[TASK INSTRUCTIONS]:
Pictures stay out of the copy; set down each line of the listing below exactly.

[PROVIDED DATA]:
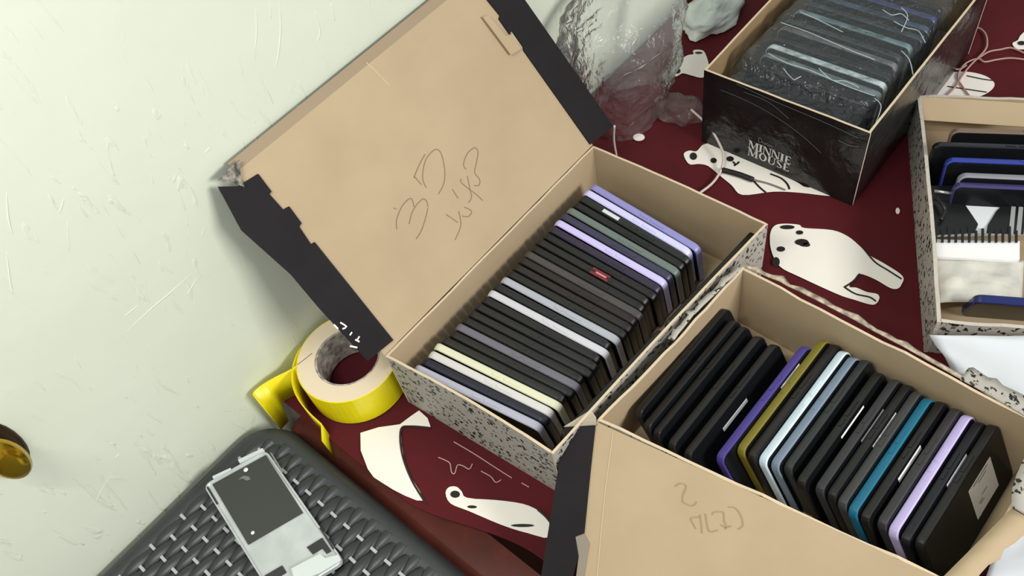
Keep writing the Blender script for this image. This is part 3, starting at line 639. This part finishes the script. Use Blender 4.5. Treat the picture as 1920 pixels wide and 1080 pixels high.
for i, ((uv, c, cn), s) in enumerate(zip(rowC, sC)):
    d = (at(uv[0], uv[1], ztC) - CO).dot(xC); d = max(0.010, min(wC - 0.166, d)); top = CO + bC * s + xC * (d + 0.080); top.z = ztC
    lb = '%s phone nearest the lettered front of the black box' % cn if i == 0 else '%s phone, %s behind the lettered front of the black box' % (cn, ORD[i])
    phone(top, xC, upC, 0.158, WC, tC, c, lb, 'phones in the black box', rough=0.25)
# clear film over the phones, tucked down inside the walls
FILM = film_mat('clear_cling_film', (0.72, 0.84, 0.92, 1), 0.955, 0.15, 1.32)
fv, ff = [], []; NU, NV = 46, 60
cin = [CO + xC * 0.006 + bC * 0.006, CO + xC * (wC - 0.006) + bC * 0.006, CO + xC * (wC - 0.008) + bC * 0.31, CO + xC * 0.008 + bC * 0.31]
for j in range(NV + 1):
    tj = j / NV
    for i in range(NU + 1):
        ti = i / NU; p = cin[0].lerp(cin[1], ti).lerp(cin[3].lerp(cin[2], ti), tj)
        s = (p - CO).dot(bC); inside = max(0, min(1, (s - sC[0] + 0.012) / 0.012))
        z = (ztC + 0.006) * inside + (HC - 0.022) * (1 - inside)
        edge = min(1, min(ti, 1 - ti) / 0.10); z = z - 0.035 * (1 - edge) ** 1.5
        z += 0.0035 * noise.noise(Vector((ti * 9, tj * 16, 0.3))) + 0.0018 * noise.noise(Vector((ti * 30, tj * 34, 4.1))) + 0.002
        fv.append(Vector((p.x, p.y, z)))
for j in range(NV):
    for i in range(NU): q = j * (NU + 1) + i; ff.append((q, q + 1, q + NU + 2, q + NU + 1))
tag(mesh('cling_film', fv, ff, FILM, None, False), 'clear crinkled film stretched over the phones in the black box', 'plastic film')

film_o = bpy.data.objects['cling_film']
CREASE_GLINT = mat('film_crease_shine', rgb(214, 228, 232), 0.15, alpha=0.45)  # pale colour paints the bright highlights along the film folds
zc_ = ztC + 0.0105
for ln in ([(1469, 128), (1478, 140), (1489, 150)], [(1489, 150), (1502, 143)], [(1440, 100), (1475, 118), (1520, 132), (1560, 150), (1600, 166), (1640, 180)], [(1535, 128), (1560, 150), (1585, 152), (1610, 164)],
           [(1676, 40), (1700, 52), (1722, 58), (1735, 80)], [(1690, 60), (1702, 30), (1690, 14)], [(1690, 95), (1705, 112), (1712, 140)], [(1655, 18), (1672, 28), (1690, 26), (1704, 38)], [(1500, 22), (1540, 40), (1580, 60)], [(1464, 42), (1520, 62), (1580, 88), (1640, 112)], [(1640, 184), (1652, 200), (1640, 236)]):
    tube('film_crease_glint', spline([at(u, v, zc_) for u, v in ln], 5), 0.0006, CREASE_GLINT, film_o, 5)
WRAP_SHEEN = mat('shrink_wrap_crease_sheen', rgb(92, 96, 94), 0.25)  # grey paints the light streaks along creases of the black wrap
strokes('wrap_crease_sheen', [[(1352, 168), (1400, 188), (1450, 215), (1500, 250), (1540, 286)], [(1395, 172), (1440, 190), (1480, 222)], [(1572, 262), (1594, 272), (1612, 274)], [(1382, 157), (1450, 188), (1540, 226), (1610, 258)]], 0.0011, 0.0007, FP, front_n, WRAP_SHEEN, boxC)

# ---- open tray at the right
HD = 0.058
D0, D1 = at(1720, 178, HD), at(1757, 604, HD)
dD = (D0 - D1).normalized(); rD = Vector((dD.y, -dD.x, 0))
Dq = [D1, D0, D0 + rD * 0.21, D1 + rD * 0.21]
boxD, insD = carton('cardboard_tray', Dq, HD, 'shallow speckled cardboard tray at the right with phones and phone parts', [SPECK, KRAFT, mat('worn_card_rim', rgb(190, 182, 170), 0.8, bump=(200, 0.5, 0.002))], th=0.004, bows=(0.002, 0, 0, 0.001), rough=0.0025)
far_in = insD[1]
fz = HD + 0.002
flp = [at(1722, 181, HD), at(1935, 194, HD)]
slab('folded_rim_flap', [flp[0], flp[1], flp[1] + far_in * 0.022 - Z3 * 0.018, flp[0] + far_in * 0.022 - Z3 * 0.018], (far_in * 0.6 + Z3).normalized(), 0.002, KRAFT, boxD)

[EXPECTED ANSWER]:
Keep writing the Blender script for this image. This is part 3, starting at line 639. This part finishes the script. Use Blender 4.5. Treat the picture as 1920 pixels wide and 1080 pixels high.
for i, ((uv, c, cn), s) in enumerate(zip(rowC, sC)):
    d = (at(uv[0], uv[1], ztC) - CO).dot(xC); d = max(0.010, min(wC - 0.166, d)); top = CO + bC * s + xC * (d + 0.080); top.z = ztC
    lb = '%s phone nearest the lettered front of the black box' % cn if i == 0 else '%s phone, %s behind the lettered front of the black box' % (cn, ORD[i])
    phone(top, xC, upC, 0.158, WC, tC, c, lb, 'phones in the black box', rough=0.25)
# clear film over the phones, tucked down inside the walls
FILM = film_mat('clear_cling_film', (0.72, 0.84, 0.92, 1), 0.955, 0.15, 1.32)
fv, ff = [], []; NU, NV = 46, 60
cin = [CO + xC * 0.006 + bC * 0.006, CO + xC * (wC - 0.006) + bC * 0.006, CO + xC * (wC - 0.008) + bC * 0.31, CO + xC * 0.008 + bC * 0.31]
for j in range(NV + 1):
    tj = j / NV
    for i in range(NU + 1):
        ti = i / NU; p = cin[0].lerp(cin[1], ti).lerp(cin[3].lerp(cin[2], ti), tj)
        s = (p - CO).dot(bC); inside = max(0, min(1, (s - sC[0] + 0.012) / 0.012))
        z = (ztC + 0.006) * inside + (HC - 0.022) * (1 - inside)
        edge = min(1, min(ti, 1 - ti) / 0.10); z = z - 0.035 * (1 - edge) ** 1.5
        z += 0.0035 * noise.noise(Vector((ti * 9, tj * 16, 0.3))) + 0.0018 * noise.noise(Vector((ti * 30, tj * 34, 4.1))) + 0.002
        fv.append(Vector((p.x, p.y, z)))
for j in range(NV):
    for i in range(NU): q = j * (NU + 1) + i; ff.append((q, q + 1, q + NU + 2, q + NU + 1))
tag(mesh('cling_film', fv, ff, FILM, None, False), 'clear crinkled film stretched over the phones in the black box', 'plastic film')

film_o = bpy.data.objects['cling_film']
CREASE_GLINT = mat('film_crease_shine', rgb(214, 228, 232), 0.15, alpha=0.45)  # pale colour paints the bright highlights along the film folds
zc_ = ztC + 0.0105
for ln in ([(1469, 128), (1478, 140), (1489, 150)], [(1489, 150), (1502, 143)], [(1440, 100), (1475, 118), (1520, 132), (1560, 150), (1600, 166), (1640, 180)], [(1535, 128), (1560, 150), (1585, 152), (1610, 164)],
           [(1676, 40), (1700, 52), (1722, 58), (1735, 80)], [(1690, 60), (1702, 30), (1690, 14)], [(1690, 95), (1705, 112), (1712, 140)], [(1655, 18), (1672, 28), (1690, 26), (1704, 38)], [(1500, 22), (1540, 40), (1580, 60)], [(1464, 42), (1520, 62), (1580, 88), (1640, 112)], [(1640, 184), (1652, 200), (1640, 236)]):
    tube('film_crease_glint', spline([at(u, v, zc_) for u, v in ln], 5), 0.0006, CREASE_GLINT, film_o, 5)
WRAP_SHEEN = mat('shrink_wrap_crease_sheen', rgb(92, 96, 94), 0.25)  # grey paints the light streaks along creases of the black wrap
strokes('wrap_crease_sheen', [[(1352, 168), (1400, 188), (1450, 215), (1500, 250), (1540, 286)], [(1395, 172), (1440, 190), (1480, 222)], [(1572, 262), (1594, 272), (1612, 274)], [(1382, 157), (1450, 188), (1540, 226), (1610, 258)]], 0.0011, 0.0007, FP, front_n, WRAP_SHEEN, boxC)

# ---- open tray at the right
HD = 0.058
D0, D1 = at(1720, 178, HD), at(1757, 604, HD)
dD = (D0 - D1).normalized(); rD = Vector((dD.y, -dD.x, 0))
Dq = [D1, D0, D0 + rD * 0.21, D1 + rD * 0.21]
boxD, insD = carton('cardboard_tray', Dq, HD, 'shallow speckled cardboard tray at the right with phones and phone parts', [SPECK, KRAFT, mat('worn_card_rim', rgb(190, 182, 170), 0.8, bump=(200, 0.5, 0.002))], th=0.004, bows=(0.002, 0, 0, 0.001), rough=0.0025)
far_in = insD[1]
fz = HD + 0.002
flp = [at(1722, 181, HD), at(1935, 194, HD)]
slab('folded_rim_flap', [flp[0], flp[1], flp[1] + far_in * 0.022 - Z3 * 0.018, flp[0] + far_in * 0.022 - Z3 * 0.018], (far_in * 0.6 + Z3).normalized(), 0.002, KRAFT, boxD)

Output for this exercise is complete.